■渡辺さんが「強い!」と思うのは、どういうスキルのことでしょう? うーん、難しいですね。プロの世界って同じような実力の人が密集している中で勝負する。その差はあまりないけれど、本当に強い人だけが一瞬で抜けるんだと思うんですね。接戦で一歩抜きん出ることのできる力があるかないかで強いか弱いかが決まる。特別な何かが備わっているというより、そういう突破力なんではないかと思います。

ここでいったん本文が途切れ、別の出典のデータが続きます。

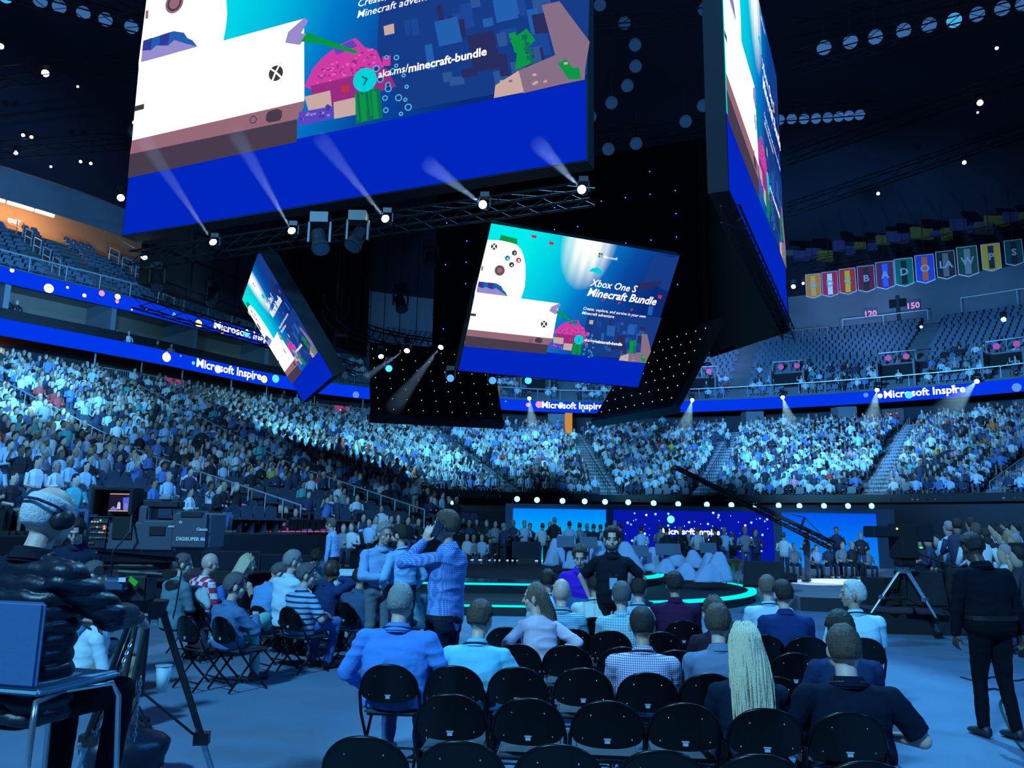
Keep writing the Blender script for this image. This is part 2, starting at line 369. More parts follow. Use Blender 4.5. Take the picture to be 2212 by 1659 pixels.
BOK = [emat('bokeh_yellow', (1, 0.75, 0.25), 1.5), emat('bokeh_cyan', (0.1, 0.7, 0.9), 1.2), emat('bokeh_pink', (0.9, 0.35, 0.6), 1.0), emat('bokeh_cream', (1, 0.85, 0.6), 1.8), emat('bokeh_blue', (0.1, 0.3, 0.9), 1.0)]
rr = random.Random(3)
for par, of, z0, pxs in ((RIB, 0.35, 12.0, [-30, 345, 365, 392, 400, 455, 475, 535, 560, 585, 775, 1100, 1145, 1165, 1200, 1212, 1248, 1300, 1865, 1893, 1900, 1965, 2048, 2062, 2190]),
                         (RIB2, -0.75, 15.2, [55, 105, 162, 203, 226, 262, 280, 282, 300, 340, 380, 447, 485, 550])):
    for k, px in enumerate(pxs):
        rad = rr.choice((0.06, 0.08, 0.12, 0.18, 0.27, 0.3)); dz = rr.uniform(-0.4 + rad * 0.6, 0.45 - rad * 0.6)
        mb = MB(); pts = [(cos(2 * pi * j / 20) * rad, max(-0.44 - dz, min(0.44 - dz, sin(2 * pi * j / 20) * rad)), 0.01) for j in range(20)]; mb.poly(pts)
        on_ribbon(px, z0 + dz, of, 'light_dot', par, BOK[rr.choice((0, 1, 1, 2, 3, 3, 4))], mb.mesh('light_dot'))
# balcony railing panels behind the lower bowl's last row ------------------------
def rail_run(px0, px1, o, z, name, lab, step=2, m=RAILM, h=1.05):
    i0, i1 = near_px(px0, z), near_px(px1, z); n = 0
    for i in range(i0, i1, step):
        a, b = off(i, o, z), off(i + step, o, z); b = a.lerp(b, 0.96); u = Vector((0, 0, 1)); mb = MB()
        for t in (0.0, 1.0): p = a.lerp(b, t); mb.tube(p, p + u * h, 0.035, n=5)
        for t in (0.12, h): mb.tube(a + u * t, b + u * t, 0.03, n=5)
        for j in range(1, 14): p = a.lerp(b, j / 14); mb.tube(p + u * 0.12, p + u * h, 0.012, n=4)
        n += 1
        mb.build(name, [m], label='%s, %s panel' % (lab, ordn(n)), cat='railing', group=lab[:60])
rail_run(225, 415, 0.0, 9.75, 'railing_panel', 'grey barred railing panel behind the left stand near sign four')
rail_run(550, 800, 0.0, 9.75, 'railing_panel', 'grey barred railing panel behind the left stand near sign three')
rail_run(1500, 1570, -1.0, 9.7, 'railing_panel', 'barred railing panel behind the far stand left of the pillar')
rail_run(1620, 1695, -1.0, 9.7, 'railing_panel', 'barred railing panel behind the far stand right of the pillar')
rail_run(1540, 1722, -0.6 - 0.85 * 15.2, 12.7 + 0.5 * 15.2, 'railing_panel', 'barred railing panel along the back of the far upper deck')
def sign(px, z, o, txt, cat_lab, size=0.75, bg=(0.55, 0.05, 0.16), em=0.5, fg=(1, 0.9, 0.95), name='section_sign'):
    i = near_px(px, z); T = (off(i + 1, 0) - off(i - 1, 0)); M = frame(off(i, o, z), T, Vector((0, 0, 1)))
    s = size; b = MB().box((0, 0, -0.03), (s * 1.25, s * 1.1, 0.05)).build(name, [mat('sign_%s' % (bg,), bg, 0.5, emit=em)], label=cat_lab, cat='sign'); b.matrix_world = M
    me = text_mesh(txt, s * 0.8, 'CENTER', bold=0.015); me.materials.append(mat('sign_ink_%s' % (fg,), fg, 0.5, emit=0.9)); t = mesh_ob('numeral', me, b); t.location = (0, -s * 0.28, 0.01)
sign(385, 10.3, 0.12, '4', 'magenta sign with the numeral 4 on the railing of the left stand', 1.0)
sign(726, 10.3, 0.12, '3', 'magenta section sign reading 3 on the railing of the left stand', 1.0)
sign(1710, 11.0, -6.6, '20', 'dim grey section number 20, right of the pillar, on the dark concourse wall', 1.3, (0.03, 0.03, 0.06), 0.0, (0.5, 0.2, 0.35))
sign(1915, 11.3, -6.6, '21', 'dim grey section number 21, right of 20, on the dark concourse wall', 1.3, (0.03, 0.03, 0.06), 0.0, (0.5, 0.2, 0.35))
sign(2150, 11.3, -6.6, '18', 'dim section number 18 on the dark concourse wall at far right', 1.3, (0.03, 0.03, 0.06), 0.0, (0.5, 0.2, 0.35))
sign(75, 22.6, -13.9, '203', 'white and purple section sign reading 203 at the top of the left upper deck', 1.1, (0.25, 0.2, 0.5), 0.15)
sign(1832, zt + 1.6, -15.9, '120', 'small pink number 120 low on the wall, left of number 150', 1.0, (0.12, 0.12, 0.2), 0.0, (0.9, 0.25, 0.4))
sign(1912, zt + 1.9, -15.9, '150', 'small pink section number 150 on the wall above the right upper deck', 1.0, (0.12, 0.12, 0.2), 0.0, (0.9, 0.25, 0.4))
sign(930, 15.9, -15.9, '104', 'small section number 104 on the wall seen below the central truss', 1.1, (0.12, 0.05, 0.2), 0.1, (0.9, 0.7, 0.9))
sign(2143, zt + 4.6, -15.9, 'EXIT', 'small red lit EXIT sign above the right upper deck', 0.5, (0.9, 0.05, 0.12), 1.2, name='exit_sign')
sign(1640, zt + 2.5, -15.9, 'EXIT', 'small red lit EXIT sign above the row of cyan lamps', 0.5, (0.9, 0.05, 0.12), 1.2, name='exit_sign')
sign(218, 22.9, -13.9, 'EXIT', 'small red lit EXIT sign beside the fluorescent tubes at upper left', 0.5, (0.9, 0.08, 0.05), 1.2, name='exit_sign')
# pillars and the lit doorways of the concourse
for n, px in enumerate((1222, 1612, 1820)):
    i = near_px(px, 11); p = off(i, -2.2)
    tag(MB().box((p.x, p.y, 11), (1.5, 1.5, 2.9)).build('trim_%d' % (10 + n), [WALLG]), kind='structure')
ORG = emat('warm_room', (0.95, 0.42, 0.10), 0.6)
for k, (px, z, wd, h, lab) in enumerate(((1246, 10.9, 1.0, 2.4, 'orange lit doorway slot beside the far centre pillar'), (70, 10.9, 2.6, 2.6, 'orange lit concourse doorway above the left stand'))):
    i = near_px(px, z); T = (off(i + 1, 0) - off(i - 1, 0)); M = frame(off(i, -6.7 if k else -3.0, z), T, Vector((0, 0, 1)))
    b = MB().box((0, 0, 0), (wd, h, 0.08)).build('door_%d' % (k + 1), [ORG]); b.matrix_world = M; b['kind'] = 'structure'; b['label'] = lab
mb = MB()
for px in range(215, 800, 95):
    i = near_px(px, 11); mb.tube(off(i, -0.6, 9.6), off(i, -0.6, 12.4), 0.05, n=6)
tag(mb.build('trim_5', [RAILM]), kind='structure')
# small warm table lamps in the dark lounge behind the railing
for k, px in enumerate((280, 300, 335, 357, 372, 417, 470, 556, 604, 627)):
    i = near_px(px, 10.5); g = empty('table_lamp', off(i, -2.2 - (k % 3) * 0.8, 10.35), label='small warm table lamp in the dark lounge, %s from the left along the railing' % ordn(k + 1), cat='lamp', group='table lamps behind the railing')
    MB().tube((0, 0, -0.75), (0, 0, 0), 0.03, n=6).build('lamp_pole', [BLACK], g); MB().ell((0, 0, 0.08), (0.09, 0.09, 0.1), 8, 6).build('lamp_bulb', [emat('warm_lamp', (1, 0.55, 0.2), 5)], g)
# fluorescent tubes and warm light over the upper-left concourse
i = near_px(200, 24)
for k in range(3):
    a, b = off(i - 2 + k * 2, -12.6, 23.7), off(i - 2 + k * 2 + 2, -12.6, 23.7); b = a.lerp(b, 0.93)
    g = empty('fluorescent_light', a.lerp(b, 0.5), label='warm white fluorescent tube light at upper left, %s of three' % ('first', 'second', 'third')[k], cat='light', group='fluorescent tubes at upper left')
    MB().tube(a - g.location, b - g.location, 0.12, n=8).build('tube', [emat('fluor', (1, 0.72, 0.45), 9)], g)
    MB().tube(a - g.location + Vector((0, 0, 0.16)), b - g.location + Vector((0, 0, 0.16)), 0.13, n=6).build('housing', [WALLG], g)
    l = bpy.data.lights.new('fluorescent_glow', 'POINT'); l.energy = 260; l.color = (1, 0.6, 0.28); l.shadow_soft_size = 0.3
    lo = bpy.data.objects.new('fluorescent_glow', l); COL.objects.link(lo); lo.location = a.lerp(b, 0.5) + Vector((0.3, -0.5, -0.5))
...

■毎年「小学生名人戦」(正式名称は「公文杯争奪小学生名人戦」)を放送していますよね。今年で31回目を迎えていますが……もちろん常連でした? はい。小学生将棋名人戦は、確か10歳の頃(第19回)優勝しました。うれしかったですよ。これが小学生時代の一番大きな大会だったんですね。前年度も出て、その時は負けてしまってベスト8で終わった。ベスト4くらいになって、やっと優勝が近いなと
■子どもの頃、将棋の他に習い事はされていましたか? 幼稚園時代に体操を。小学校時代は書道を1~2年。塾は3年生で1年間。その後、将棋が忙しくなって6年生になって受験のため1年。中学入学は、将棋部もなかったし、これまで通り「奨励会」に通ってプロ目指して将棋していました。書道は、トップ棋士になると筆でサインするので上手く書けるように……なんて思いでやっていましたが。短かったので、技はつかなかったですが(笑)。
■同世代の子に比べて、抜きん出た力をもっていると大人っぽくなりますよね? 違う世界を知っていたことでは、そういうこともあるかもしれませんね。周囲は、僕が将棋をやっていることを知っていましたけれど、自分と同年齢で将棋をやっている奴を見たことが無かったんでしょうね。最初はちょっと驚いても、月2回ほど将棋のため休んでいたこと以外は普通に接していました。